BEGIN Records for processing

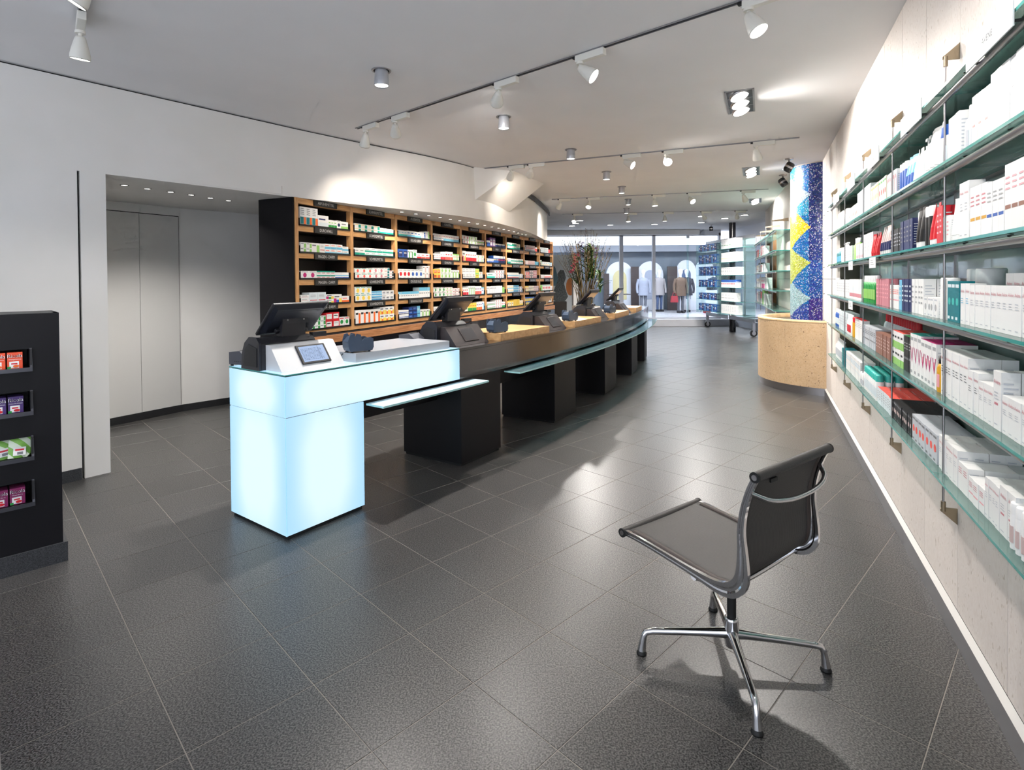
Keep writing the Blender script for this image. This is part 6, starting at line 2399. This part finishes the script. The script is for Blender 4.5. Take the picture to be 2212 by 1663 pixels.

END Records for processing
BEGIN Records for processing

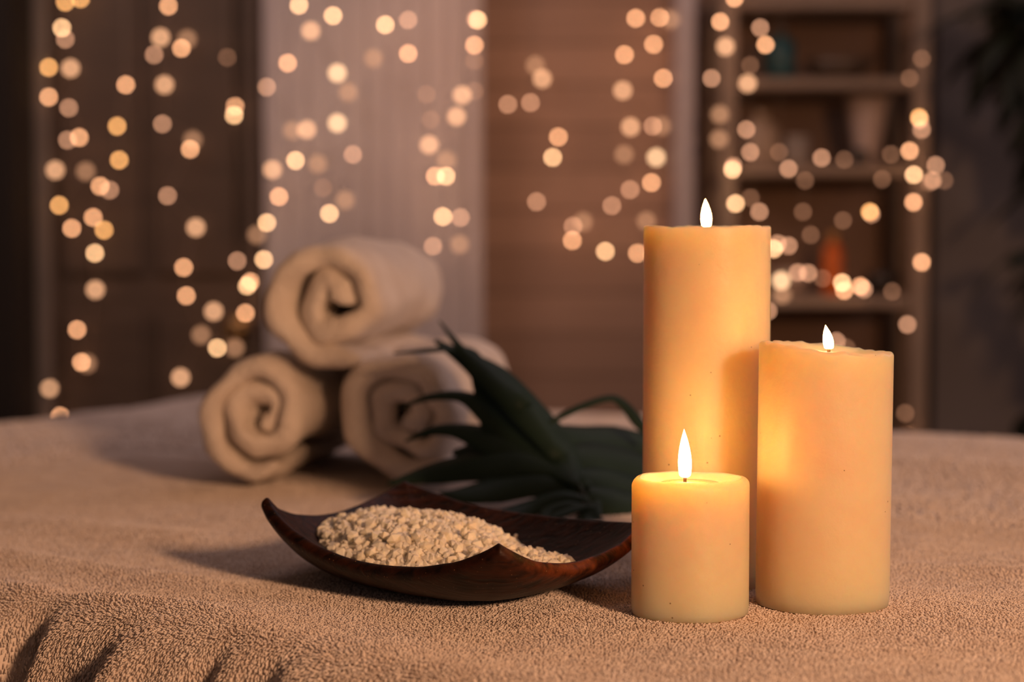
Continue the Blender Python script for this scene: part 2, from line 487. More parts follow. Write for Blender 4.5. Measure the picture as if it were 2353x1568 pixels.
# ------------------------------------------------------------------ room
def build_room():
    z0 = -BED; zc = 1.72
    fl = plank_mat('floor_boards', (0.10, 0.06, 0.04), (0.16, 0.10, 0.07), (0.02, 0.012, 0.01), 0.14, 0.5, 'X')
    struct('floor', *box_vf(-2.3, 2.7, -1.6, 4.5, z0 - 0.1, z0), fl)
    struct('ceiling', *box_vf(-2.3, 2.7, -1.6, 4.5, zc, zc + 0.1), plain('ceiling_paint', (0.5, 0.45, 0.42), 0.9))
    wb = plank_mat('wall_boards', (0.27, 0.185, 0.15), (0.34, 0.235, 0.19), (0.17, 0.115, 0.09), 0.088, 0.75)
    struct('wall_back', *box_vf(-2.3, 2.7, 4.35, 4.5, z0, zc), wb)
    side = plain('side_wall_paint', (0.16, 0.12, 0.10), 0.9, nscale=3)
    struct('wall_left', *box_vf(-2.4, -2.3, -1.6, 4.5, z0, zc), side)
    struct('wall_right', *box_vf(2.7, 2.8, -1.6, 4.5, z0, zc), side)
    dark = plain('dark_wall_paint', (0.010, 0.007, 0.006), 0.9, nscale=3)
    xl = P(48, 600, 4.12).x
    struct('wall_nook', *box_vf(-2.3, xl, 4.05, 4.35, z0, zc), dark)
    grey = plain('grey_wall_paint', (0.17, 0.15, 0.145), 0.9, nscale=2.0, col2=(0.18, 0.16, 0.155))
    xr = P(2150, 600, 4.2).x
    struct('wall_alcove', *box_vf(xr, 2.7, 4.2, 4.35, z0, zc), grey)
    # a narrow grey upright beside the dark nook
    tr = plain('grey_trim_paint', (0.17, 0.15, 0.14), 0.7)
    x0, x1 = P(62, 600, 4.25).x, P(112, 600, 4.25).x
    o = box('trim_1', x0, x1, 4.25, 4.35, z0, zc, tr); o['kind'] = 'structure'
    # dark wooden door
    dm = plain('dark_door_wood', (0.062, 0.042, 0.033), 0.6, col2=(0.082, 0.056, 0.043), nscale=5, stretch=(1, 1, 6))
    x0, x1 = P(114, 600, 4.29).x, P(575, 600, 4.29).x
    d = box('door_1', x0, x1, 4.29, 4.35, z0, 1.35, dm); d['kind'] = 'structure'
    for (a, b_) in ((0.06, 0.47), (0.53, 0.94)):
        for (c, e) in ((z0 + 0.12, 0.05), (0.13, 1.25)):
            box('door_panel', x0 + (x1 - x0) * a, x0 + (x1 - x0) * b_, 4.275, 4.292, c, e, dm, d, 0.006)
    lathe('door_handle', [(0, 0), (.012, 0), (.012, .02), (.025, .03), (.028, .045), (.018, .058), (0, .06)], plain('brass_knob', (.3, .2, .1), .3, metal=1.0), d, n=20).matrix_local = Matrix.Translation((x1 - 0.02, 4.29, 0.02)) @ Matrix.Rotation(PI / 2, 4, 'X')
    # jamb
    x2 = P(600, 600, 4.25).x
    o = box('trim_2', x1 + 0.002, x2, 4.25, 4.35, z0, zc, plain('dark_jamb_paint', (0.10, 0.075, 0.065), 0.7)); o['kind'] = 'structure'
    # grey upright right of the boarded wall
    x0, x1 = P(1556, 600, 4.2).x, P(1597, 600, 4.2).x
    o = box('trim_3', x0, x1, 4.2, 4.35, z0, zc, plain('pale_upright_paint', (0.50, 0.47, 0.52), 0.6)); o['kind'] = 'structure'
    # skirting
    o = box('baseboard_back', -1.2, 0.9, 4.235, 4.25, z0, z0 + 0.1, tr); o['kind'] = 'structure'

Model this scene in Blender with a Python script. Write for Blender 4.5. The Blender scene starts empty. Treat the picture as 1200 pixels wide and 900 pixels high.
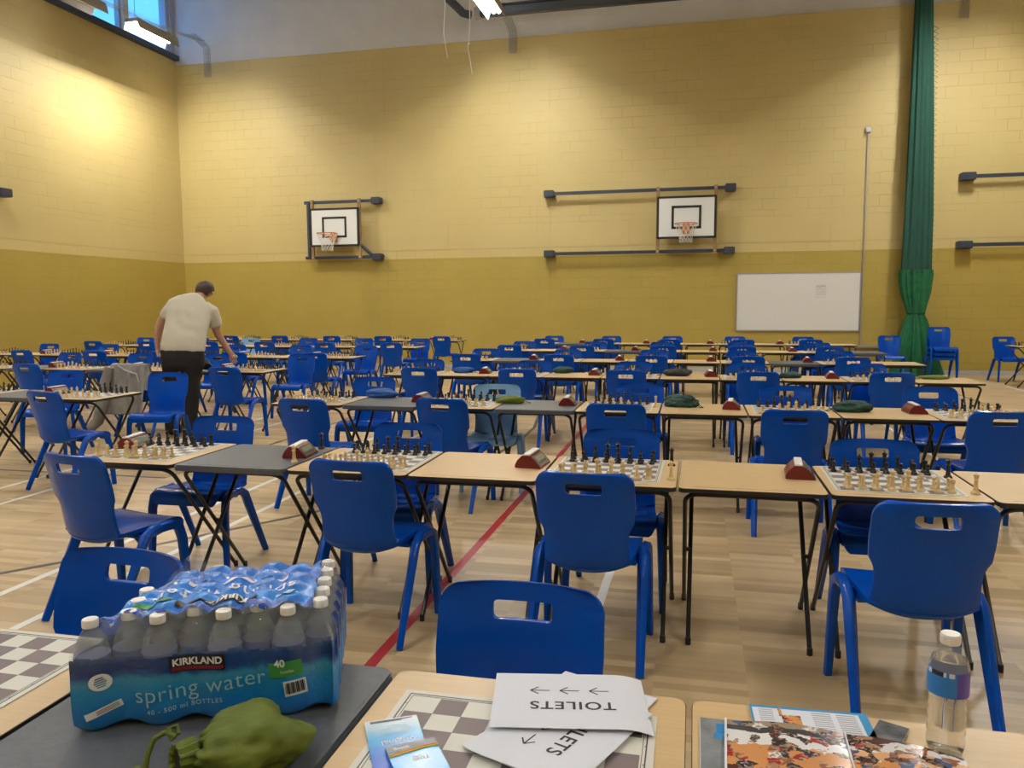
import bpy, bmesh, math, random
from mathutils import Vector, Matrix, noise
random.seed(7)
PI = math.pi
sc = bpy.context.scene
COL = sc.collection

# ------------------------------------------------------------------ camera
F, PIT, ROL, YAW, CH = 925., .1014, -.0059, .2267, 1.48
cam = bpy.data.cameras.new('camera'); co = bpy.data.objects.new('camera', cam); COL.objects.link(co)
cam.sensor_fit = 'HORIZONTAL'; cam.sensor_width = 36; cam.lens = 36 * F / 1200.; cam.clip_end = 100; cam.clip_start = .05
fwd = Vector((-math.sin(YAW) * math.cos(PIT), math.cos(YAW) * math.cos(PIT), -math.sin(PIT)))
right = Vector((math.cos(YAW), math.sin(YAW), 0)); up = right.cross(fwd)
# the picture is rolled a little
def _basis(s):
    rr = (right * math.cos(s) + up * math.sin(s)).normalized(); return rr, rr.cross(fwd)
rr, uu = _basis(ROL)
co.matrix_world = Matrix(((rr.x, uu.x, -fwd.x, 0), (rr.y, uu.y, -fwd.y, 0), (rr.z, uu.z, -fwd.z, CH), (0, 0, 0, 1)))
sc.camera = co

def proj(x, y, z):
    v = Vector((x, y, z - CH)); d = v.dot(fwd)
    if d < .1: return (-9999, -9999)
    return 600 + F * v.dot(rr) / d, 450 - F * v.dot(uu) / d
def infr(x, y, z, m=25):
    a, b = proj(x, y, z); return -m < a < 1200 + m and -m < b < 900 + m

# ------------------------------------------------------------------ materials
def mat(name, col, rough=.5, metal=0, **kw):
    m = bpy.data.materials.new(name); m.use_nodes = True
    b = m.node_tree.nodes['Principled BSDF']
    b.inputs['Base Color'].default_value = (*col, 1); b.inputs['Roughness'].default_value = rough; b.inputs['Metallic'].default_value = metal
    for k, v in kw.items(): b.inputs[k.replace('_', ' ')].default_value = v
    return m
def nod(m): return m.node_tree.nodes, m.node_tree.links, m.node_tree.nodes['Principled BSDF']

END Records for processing

[Job] Reproduce the data above exactly, but only from the line containing "Model this scene" through the line containing "COL = sc.collection"; skip the pictures.

[Solution to this problem]
Model this scene in Blender with a Python script. Write for Blender 4.5. The Blender scene starts empty. Treat the picture as 1200 pixels wide and 900 pixels high.
import bpy, bmesh, math, random
from mathutils import Vector, Matrix, noise
random.seed(7)
PI = math.pi
sc = bpy.context.scene
COL = sc.collection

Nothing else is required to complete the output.